Isso não quer dizer que o conhecimento das técnicas de expressão não tem importância para o sucesso da comunicação. As técnicas são indispensáveis à instrumentalização da expressão. Mas não podemos nos esquecer de que qualquer EXPRESSÃO deve estar a serviço de uma IMPRESSÃO. Assim, ninguém melhor para definir a melhor forma de expressão do que aqueles que vão gerar sobre o emissor uma impressão ou uma imagem.
O emissor não faz sua imagem. Ninguém é dono da própria imagem; nem nós nem o banco, nem o País. O verdadeiro dono da imagem é aquele que recebe a expressão, julga as informações ao seu próprio modo e, finalmente, expressa seu juízo final, no qual estão embutidos valores pessoais e culturais. O outro é o dono da nossa imagem.

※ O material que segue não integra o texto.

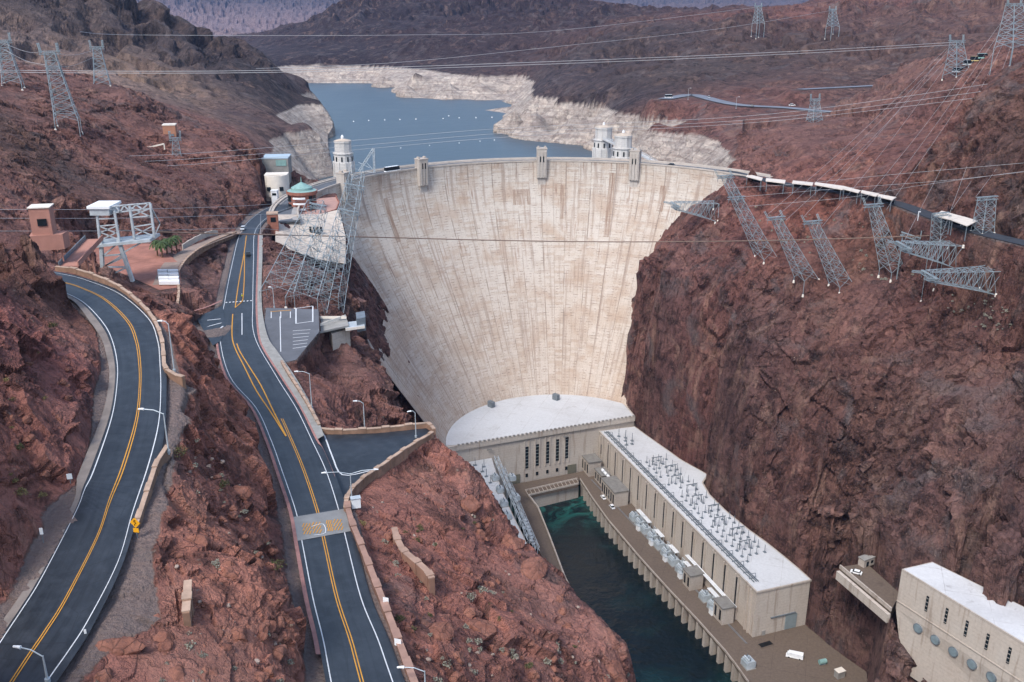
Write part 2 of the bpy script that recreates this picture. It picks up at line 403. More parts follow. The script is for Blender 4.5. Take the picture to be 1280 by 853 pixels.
# base evaluated on a coarser lattice, then interpolated
vc = vv[::3]; uc = uu[::3]
if vc[-1] < vv[-1]: vc = np.append(vc, vv[-1])
if uc[-1] < uu[-1]: uc = np.append(uc, uu[-1])
Zc = base_z(*np.meshgrid(uc, vc))
Zu = np.stack([np.interp(uu, uc, row) for row in Zc])
Z = np.empty((len(vv), len(uu)))
idx = np.clip(np.searchsorted(vc, vv, side='right') - 1, 0, len(vc) - 2)
tt = ((vv - vc[idx]) / (vc[idx+1] - vc[idx]))[:, None]
Z = Zu[idx] * (1 - tt) + Zu[idx+1] * tt
UU, VV = np.meshgrid(uu, vv)
Yg = np.exp(VV); Xg = UU * Yg

# masks: flatten under roads, yards and buildings
flat = np.zeros(Z.shape, np.float32)         # 1 where the ground must stay smooth
grav = np.zeros(Z.shape, np.float32)         # gravel and dust
def carve(cl, half, blend, drop=0.35, gw=1.0):
    global Z
    cl = np.array([[p.x, p.y, p.z, h] for p, h in zip(cl, half)])
    m = (Xg > cl[:, 0].min() - 30) & (Xg < cl[:, 0].max() + 30) & (Yg > cl[:, 1].min() - 30) & (Yg < cl[:, 1].max() + 30)
    x, y = Xg[m], Yg[m]
    best = np.full(x.shape, 1e9); bz = np.zeros(x.shape); bh = np.ones(x.shape)
    for a, b in zip(cl[:-1], cl[1:]):
        d = b[:2] - a[:2]; L = (d ** 2).sum() + 1e-9
        t = np.clip(((x - a[0]) * d[0] + (y - a[1]) * d[1]) / L, 0, 1)
        ds = np.hypot(x - a[0] - t * d[0], y - a[1] - t * d[1]); h = a[3] + t * (b[3] - a[3])
        k = ds - h < best
        best[k] = (ds - h)[k]; bz[k] = (a[2] + t * (b[2] - a[2]))[k]
    w = np.clip(1 - best / blend, 0, 1); w = w * w * (3 - 2 * w)
    Z[m] = Z[m] * (1 - w) + (bz - drop) * w
    flat[m] = np.maximum(flat[m], w)
    grav[m] = np.maximum(grav[m], np.clip(1 - best / 1.6, 0, 1) * gw)
carve([(a + b) / 2 for a, b in zip(mL, mR)], [(a - b).length / 2 + 2.2 for a, b in zip(mL, mR)], 3.0, .5)
carve([(a + b) / 2 for a, b in zip(lL, lR)], [(a - b).length / 2 * (.72 if (a - b).length > 12 else 1) + 1.2 for a, b in zip(lL, lR)], 3.0, .5)
carve([(a + b) / 2 for a, b in SIDE], [5.5] * 3, 3)
UP1 = [U(830, 124, 192), U(850, 120.5, 192), U(868, 119, 192), U(900, 127, 192), U(930, 132, 192), U(985, 135, 192), U(1040, 140, 192), U(1092, 140, 192)]
UP2 = [U(1000, 112, 203), U(1060, 109, 203), U(1110, 106.5, 204), U(1165, 105, 204)]
carve(UP1, [11] * len(UP1), 22, .5, .5); carve(UP2, [9] * len(UP2), 18, .5, .5)
carve(RIM, [5] * len(RIM), 5, gw=.6)
def poly_mask(poly, grow=2.0):
    P2 = [(p[0], p[1]) for p in poly]
    xs = [p[0] for p in P2]; ys = [p[1] for p in P2]
    m = (Xg > min(xs) - 12) & (Xg < max(xs) + 12) & (Yg > min(ys) - 12) & (Yg < max(ys) + 12)
    x, y = Xg[m], Yg[m]; inside = np.zeros(x.shape, bool); dist = np.full(x.shape, 1e9)
    n = len(P2)
    for i in range(n):
        (x1, y1), (x2, y2) = P2[i], P2[(i+1) % n]
        c = ((y1 > y) != (y2 > y)) & (x < (x2 - x1) * (y - y1) / (y2 - y1 + 1e-12) + x1)
        inside ^= c
        d = np.array([x2 - x1, y2 - y1]); L = (d ** 2).sum() + 1e-9
        t = np.clip(((x - x1) * d[0] + (y - y1) * d[1]) / L, 0, 1)
        dist = np.minimum(dist, np.hypot(x - x1 - t * d[0], y - y1 - t * d[1]))
    return m, np.clip(np.where(inside, 1, 1 - dist / grow), 0, 1)
def V3_(p): return (p[0], p[1], 0)
def plat(poly, z, grow=2.0, g=0.0):
    m, w = poly_mask(poly, grow); w = w * w * (3 - 2 * w)
    Z[m] = Z[m] * (1 - w) + z * w
    flat[m] = np.maximum(flat[m], w); grav[m] = np.maximum(grav[m], w * g)
TURN = [U(391, 543, 185.2), U(402, 540, 185), U(470, 541, 184.5), U(533, 536, 184.2), U(543, 545, 184.2), U(500, 568, 184.8), U(462, 590, 185.3), U(440, 612, 185.8), U(428, 636, 186.4)]
plat(LOT, 183.2, 2.5, .6)
plat(TURN, 184.2, 2.5, .5)
YARD = [U(150, 340, 190), U(200, 362, 190), U(226, 358, 190), U(225, 330, 190), U(198, 305, 190), U(120, 300, 190), U(95, 318, 190)]
plat(YARD, 189.6, 8, .5)
BENCH = [U(1052, 710, 60), U(1095, 705, 60), U(1122, 745, 60), U(1113, 768, 60)]
plat(BENCH, 59.6, 2.0, .3)
VC = [U(350, 262, 178), U(350, 244, 178), U(420, 236, 178), U(425, 256, 178)]
plat(VC, 175.5, 3.0, .2)
_ph = [(-36, 486), (-31.9, 486.2), (5, 500), (38, 511), (76, 527)] + [(p.x, p.y) for p in [dam_pt(a, 66, 0) for a in range(64, -77, -4)]]
plat([V3_(p) for p in _ph], -14, 1.5)
plat([V3_(p) for p in [(-33,489),(-30,470),(-22,430),(-10,390),(3,350),(26,340),(36,300),(50,250),(70,220),(100,230),(112,290),(118,330),(133.5,361),(132,370),(126.5,384),(116,406),(109,424),(104,441),(103,454),(107.5,463),(104.5,468),(95.5,483),(91,493),(81.5,512),(74.8,527)]], -14, 1.5)
plat([V3_(p) for p in [(96,338),(98,300),(140,298),(150,330),(140,347),(134,361)]], 8.2, 1.5)
# gravel apron between the left road and its wall
APR = [U(150, 715, 210.2), U(175, 670, 210.4), U(188, 640, 210.6), U(182, 700, 210.2), U(190, 760, 209.8), U(140, 800, 209.3), U(85, 850, 208.9)]
m_, w_ = poly_mask(APR, 1.5); grav[m_] = np.maximum(grav[m_], w_)
m_, w_ = poly_mask([U(205, 520, 213), U(232, 480, 213.4), U(225, 520, 213), U(212, 560, 212), U(205, 600, 211.6), U(190, 640, 211)], 1.5); grav[m_] = np.maximum(grav[m_], w_)

# rock relief, pushed out along the surface normal
gy, gx = np.gradient(Z)
dXu = np.gradient(Xg, axis=1); dYv = np.gradient(Yg, axis=0); dXv = np.gradient(Xg, axis=0)
zx = gx / dXu
zy = (gy - zx * dXv) / dYv
nl = np.sqrt(zx ** 2 + zy ** 2 + 1)
nx, ny, nz = -zx / nl, -zy / nl, 1 / nl
f32 = np.float32
x, y, z = Xg.astype(f32), Yg.astype(f32), Z.astype(f32)
dist = np.sqrt(x * x + y * y)
def amp(size): return np.clip(size / (dist * .004) , 0, 1).astype(f32)     # features finer than the mesh fade out
steep = np.clip((1 - nz) * 2.2, 0, 1).astype(f32)
wx = vnoise(x / 30, y / 30, z / 30, 3) * 9; wy = vnoise(x / 30, y / 30, z / 30, 4) * 9
big = np.clip((dist - 480) / 800, 0, 1)
disp = np.zeros_like(x)
ridge = lambda s, q, zs=1.0: .45 - np.abs(vnoise((x + wx) / s, (y + wy) / s, z / (s * zs), q)) * 2
disp += big * (ridge(420, 11) * 34 + ridge(190, 12) * 24 + ridge(85, 13) * 15 + ridge(38, 14) * 7)
disp += (.35 + .65 * steep) * (ridge(46, 1, 2.2) * 3.2 * (1 + .4 * big) + vnoise(x / 21, y / 21, z / 34, 2) * 2.2)
disp += (.45 + .75 * steep) * (facets((x + wx * .35) / 11, (y + wy * .35) / 11, z / 16, 1) * 2.7)
disp += (.5 + .7 * steep) * amp(4.5) * facets((x + wx * .15) / 4.6, (y + wy * .15) / 4.6, z / 6.0, 2) * 1.6
disp += (.55 + .45 * steep) * amp(1.8) * facets(x / 1.9, y / 1.9, z / 2.3, 3) * .52
disp += amp(.8) * facets(x / .8, y / .8, z / .9, 4) * .15
disp += amp(.8) * vnoise(x / .6, y / .6, z / .6, 5) * .07
near = np.clip((300 - dist) / 120, 0, 1)
soft = vnoise(x / 17, y / 17, z / 17, 8) * .5 + .5                       # scree and dust pockets, rocks elsewhere
calm = np.clip((soft - .40) * 3.5, 0, 1) * (1 - steep * .9) * .85
disp *= (1 - calm) * (.55 + .45 * (1 - near))
disp *= (1 - flat)
lakeside = np.clip((Yg - 560) / 80, 0, 1) * np.clip((3000 - Yg) / 500, 0, 1) * ((UU < .24) | (Yg > 800))
disp *= 1 - lakeside * (1 - np.clip((z - 184) / 55, .05, 1))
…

Ao se expressar, o emissor lança mão de recursos de linguagem. Linguagem não é apenas texto escrito, lido, ouvido ou falado. Linguagem é todo e qualquer conjunto organizado de códigos que traduzem alguma coisa para alguém que conhece esse código. Os sinais de trânsito são linguagem porque são códigos articulados para produzirem sentido; assim também constituem linguagem os gestos, as feições do rosto, o movimento da sobrancelha, a coreografia do corpo, o modo de falar e prestar atenção com os olhos, a postura e a vestimenta, o sapato e o tipo de gravata ou colarinho da camisa... todos esses sinais (ou signos) são códigos que traduzem alguma coisa para aquele outro, o dono da impressão e da imagem.
Saber lidar com linguagens é essencial para quem quer se comunicar bem. Mas não é tudo .. e só isso pode não valer nada se nos esquecermos de outro e nos perdermos nas auto-referencialidades que o hábito e a tendência logocêntrica nos legou.
Rede: um Conjunto de Nós.
A comunicação é, pois, a ciência do relacionamento, pois relacionar é estar em contato com o outro. Nesse contato, afinidades e diferenças jogam um jogo de adesão e expulsão, de aproximação e distanciamento, numa tensão e afrouxamento de vínculos cuja dinâmica propicia estabilidade ou instabilidade, caracterizando a natureza do relacionamento.
Como vivemos em comum com os demais, não há relacionamento individual que não refrate ou reflita as condições do ambiente e do contexto em que ele se dá. Estamos, portanto, em rede, em ligação com outras séries de nós que garantem a permanência do sistema.
Essa dimensão da comunicação humana, tão esquecida nas práticas individuais, mas sempre presente nas dinâmicas grupais, é que vai determinar e direcionar as práticas culturais da rede e gerar, nela, o clima propício ao desenvolvimento de certas tendências em detrimento de outras.
O funcionamento sistêmico de todos os organismos vivos depende, pois, das dinâmicas interativas que constituem a comunicação. E isso funciona tanto no plano cultural, entre pessoas que possuem meta-consciência, como nos planos sociais e biológicos da vida humana e não humana.
Por isso não há como pensar qualquer coletividade sem levar em conta cada ato interativo que a constitui e que a faz viva. É esse conjunto de nós que integra e torna inteira e significativa a vida e as relações entre os seres vivos.
A comunicação é, portanto, uma dimensão constitutiva da vida, além de uma ciência ou de uma prática midiática que nos aparece como dispensável ou descartável. É nessa acepção mais ampla que ela deve ser entendida, estudada e estimulada nos ambientes organizacionais. E assim, quem sabe, nós possamos compreender e agir sobre problemas demasiadamente humanos que teimam em reiterar suas conseqüências, mediante nossa frágil e embotada percepção da realidade.